16. Ceza Dairesi Esas No: 2015/4676 Karar No: 2017/426 Karar Tarihi: 06.02.2017
Tehlikeli maddelerin izinsiz olarak bulundurulması - Yargıtay 16. Ceza Dairesi 2015/4676 Esas 2017/426 Karar Sayılı İlamı
Özet:
Çocuk Mahkemesi tarafından verilen, 2911 sayılı Kanun'un 33/1. maddesi yollamasıyla TCK'nın 174/1-2, 31/3, 62, 52/2, 51, 63. maddelerine uyarınca mahkumiyet kararı verilmiştir. Suç; Tehlikeli maddelerin izinsiz olarak bulundurulması olarak belirtilmiştir. Mahkeme kararında, savunma hakkının kısıtlandığı, adli para cezasının belirli bir günlük karşılığının hükümde gösterilmediği, adli para cezasının ertelenmesi hakkında kazanılmış hakkın saklı tutulduğu, adli emanetin kayıtlı eşyalar hakkında karar verilmediği ve bozma nedenine göre görev hususunun zorunlulukla nazara alınması gerektiği ifade edilmiştir. İlgili Kanun maddeleri şöyle açıklanabilir; 174/1-2, tehlikeli madde bulundurma suçunu, 31/3, cezanın takdirinde çocuk olma durumunun göz önüne alınacağını, 62, müebbet hapis cezası verilemeyeceğini, 52/2, para cezasının belirli bir günlük karşılığının belirtilmesini, 51, erteleme hükümlerinin uygulanabileceğini ve 63. madde ise cezaların belirlenmesinde hukuka uygunluk ilkesini belirtmektedir.

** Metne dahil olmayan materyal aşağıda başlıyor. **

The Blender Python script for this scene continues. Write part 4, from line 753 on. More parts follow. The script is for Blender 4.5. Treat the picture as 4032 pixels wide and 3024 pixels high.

16. Ceza Dairesi 2015/4676 E. , 2017/426 K.
"İçtihat Metni"
Mahkemesi :Çocuk Mahkemesi Suç : Tehlikeli maddelerin izinsiz olarak bulundurulması Hüküm : 2911 sayılı Kanunun 33/1. maddesi yollamasıyla TCK"nın 174/1-2, 31/3, 62, 52/2, 51, 63. maddeleri uyarınca mahkumiyet
Dosya incelenerek gereği düşünüldü: Yapılan yargılamaya, toplanıp karar yerinde gösterilen delillere, mahkemenin kovuşturma sonuçlarına uygun olarak oluşan kanaat ve takdirine, incelenen dosya kapsamına göre, verilen hükümde aşağıdaki hususlar dışında bir isabetsizlik görülmemiş olduğundan, suça sürüklenen çocuk müdafiinin yerinde görülmeyen sair temyiz itirazlarının reddine, ancak; 1-)İddianamede talep edilmemesi karşısında, 5271 sayılı CMK"nın 226. maddesi gereğince ek savunma hakkı tanınmadan, TCK"nın 174/2. maddesinin uygulanması suretiyle savunma hakkının kısıtlanması, 2-)Adli para cezası için TCK"nın 52/2. maddesi uyarınca belirlenen bir günlük karşılığının hükümde gösterilmemesi suretiyle CMK"nın 232/6. maddesine muhalefet edilmesi, 3-)Hükmün 6. fıkrasında TCK"nın 52/4. maddesinin uygulanmasına yer olmadığına karar verildikten sonra, 9. fıkrasında TCK"nın 52/4. maddesi uyarınca adli para cezasının 4 eşit taksitle ödenmesine karar verilmek suretiyle hükümde karışıklığa neden olunması, 4-)TCK"nın 51. maddesi uyarınca erteleme hükümleri uygulanırken, adli para cezasının ertelenmesinin mümkün olmadığı nazara alınmadan, "verilen cezanın ertelenmesine" denilmek suretiyle adli para cezasını da kapsayacak şekilde karar verilmesi, 5-)Gerekçeli karar başlığında CMK"nın 232/2-d maddesi uyarınca belirtilmesi gereken suça sürüklenen çocuğun tutuklulukta geçirdiği sürenin yazılmaması, 6-)Adli emanetin 2013/381 sırasında kayıtlı eşyalar hakkında herhangi bir karar verilmemesi, 7-)Bozma nedenine göre; hükümden sonra 06.03.2014 tarih ve 28933 sayılı Resmî Gazete"de yayımlanarak yürürlüğe giren 6526 sayılı Kanunun 2. maddesi ile 5235 sayılı Adli Yargı İlk Derece Mahkemeleri ile Bölge Adliye Mahkemelerinin Kuruluş, Görev ve Yetkileri Hakkında Kanunun 12. maddesinde yapılan değişiklik karşısında, görev hususunun nazara alınmasında zorunluluk bulunması, Bozmayı gerektirmiş, suça sürüklenen çocuk müdafiinin temyiz itirazları bu itibarla yerinde görülmüş olduğundan hükmün bu sebeplerden dolayı BOZULMASINA, CMK"nın 326/son maddesi uyarınca adli para cezasının ertelenmesi bakımından kazanılmış hakkının saklı tutulmasına, 06.02.2017 tarihinde oybirliğiyle karar verildi.